1. She may not have been football-savvy at the time that she co-authored the Coca-Cola spot, but Hawkey’s interest in the sport has grown since then. She’s now a Steelers fan thanks to her respect for Greene and a daughter-in-law with Pittsburgh roots. “Now most of our family is very into the Steelers,” Hawkey said.

2. In 1994, Pepsi took a jab at rival Coca-Cola with a modern spoof intended to make the Mean Joe spot seem mawkish. Finding a courtside cooler empty, Shaquille O’Neal asks a seemingly starstruck little boy for his Pepsi only to be rebuffed. “Don’t even think about it,” the boy says sternly.

3. Hawkey’s favorite parody of the Mean Joe Greene commercial? A decades-old one involving a massive sumo wrestler and Pee-wee Herman. “At the end, the sumo wrestler throws that nasty loincloth right in Peewee’s face,” Hawkey said. “That was pretty funny.”

One last behind the scenes story

The most touching aspect of the commercial’s legacy might be the unlikely lifelong friendship that it inspired.

Co-stars Greene and Okon remain close despite the 23-year age gap that separates them.

Since his mother was a weather woman and his father produced and directed commercials for an advertising agency, Okon was thrust into appearing in some ads as a kid. The Coca-Cola spot was especially exciting for the child actor because it meant spending time with a football icon who happened to play for one of his two favorite teams.

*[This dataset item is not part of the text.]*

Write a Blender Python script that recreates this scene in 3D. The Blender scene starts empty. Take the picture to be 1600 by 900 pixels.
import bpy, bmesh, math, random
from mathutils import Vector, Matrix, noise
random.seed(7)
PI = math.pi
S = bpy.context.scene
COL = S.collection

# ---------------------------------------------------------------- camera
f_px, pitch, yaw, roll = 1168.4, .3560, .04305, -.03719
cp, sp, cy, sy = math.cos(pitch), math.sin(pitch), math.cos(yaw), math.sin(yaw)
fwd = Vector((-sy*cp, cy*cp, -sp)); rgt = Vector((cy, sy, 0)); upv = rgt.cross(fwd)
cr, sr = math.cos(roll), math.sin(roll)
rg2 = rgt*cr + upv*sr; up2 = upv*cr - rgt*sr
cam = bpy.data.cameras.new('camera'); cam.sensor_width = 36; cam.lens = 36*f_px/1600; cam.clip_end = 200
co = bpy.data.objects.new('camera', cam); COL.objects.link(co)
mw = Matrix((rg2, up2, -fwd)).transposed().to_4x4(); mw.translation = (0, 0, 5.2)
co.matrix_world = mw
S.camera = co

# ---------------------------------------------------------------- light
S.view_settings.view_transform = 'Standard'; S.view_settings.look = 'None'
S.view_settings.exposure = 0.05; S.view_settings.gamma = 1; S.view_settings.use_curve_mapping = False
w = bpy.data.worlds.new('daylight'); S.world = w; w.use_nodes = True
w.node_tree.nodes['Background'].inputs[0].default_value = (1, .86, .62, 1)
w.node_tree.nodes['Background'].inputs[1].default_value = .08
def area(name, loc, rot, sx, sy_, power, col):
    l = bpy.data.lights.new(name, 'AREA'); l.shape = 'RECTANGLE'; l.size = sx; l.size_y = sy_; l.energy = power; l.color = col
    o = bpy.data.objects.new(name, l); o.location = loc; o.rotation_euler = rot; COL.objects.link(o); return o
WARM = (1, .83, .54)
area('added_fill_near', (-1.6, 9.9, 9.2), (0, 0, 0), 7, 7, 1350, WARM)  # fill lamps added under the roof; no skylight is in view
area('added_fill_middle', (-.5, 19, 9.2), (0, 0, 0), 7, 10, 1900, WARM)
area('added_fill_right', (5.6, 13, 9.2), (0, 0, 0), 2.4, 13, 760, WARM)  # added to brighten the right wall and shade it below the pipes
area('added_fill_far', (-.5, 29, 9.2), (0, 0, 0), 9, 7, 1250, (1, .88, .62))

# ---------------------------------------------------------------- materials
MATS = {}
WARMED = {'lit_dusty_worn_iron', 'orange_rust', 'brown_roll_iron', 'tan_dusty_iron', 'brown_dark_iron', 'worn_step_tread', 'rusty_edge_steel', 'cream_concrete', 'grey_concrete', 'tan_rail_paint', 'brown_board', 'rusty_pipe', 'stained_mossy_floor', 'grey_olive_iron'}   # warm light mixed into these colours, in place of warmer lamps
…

While the crew built out the tunnel on the first day of shooting, Okon and Greene stayed busy by practicing their lines or throwing a football back and forth. They built enough rapport that Okon would joke that Greene “fumbled” anytime he flubbed a line.

At the height of the commercial’s popularity, one of the questions Okon commonly received from reporters was whether he got to keep Greene’s jersey after the shoot. He said that filming ended so late that he left without it, a story that eventually got back to Greene.

“The next Christmas, I got a package from Joe with a game jersey signed with a little note on it to me,” Okon said. “Obviously, I still have it to this day.”

Okon grew tired of acting in middle school and never again pursued a career in show business. The 49-year-old life-long New Yorker now has a wife, four children and a stone fabrication and installation business in the Bronx.

While Okon and Greene live in different parts of the country, they still stay in touch, Usually, it’s by phone or text, but every few years they get to catch up in person at events commemorating their legendary commercial.

“It's been a special relationship over the years,” Greene said. “One of the best moments I've had since the commercial was when Tommy and I were presented an award in Pittsburgh at Heinz Field [in 2009]. They showed Tommy's family on the giant jumbotron. At that time, Tommy's oldest son was pointing at Tommy in the commercial and they looked so much alike. It was pretty cool to see.”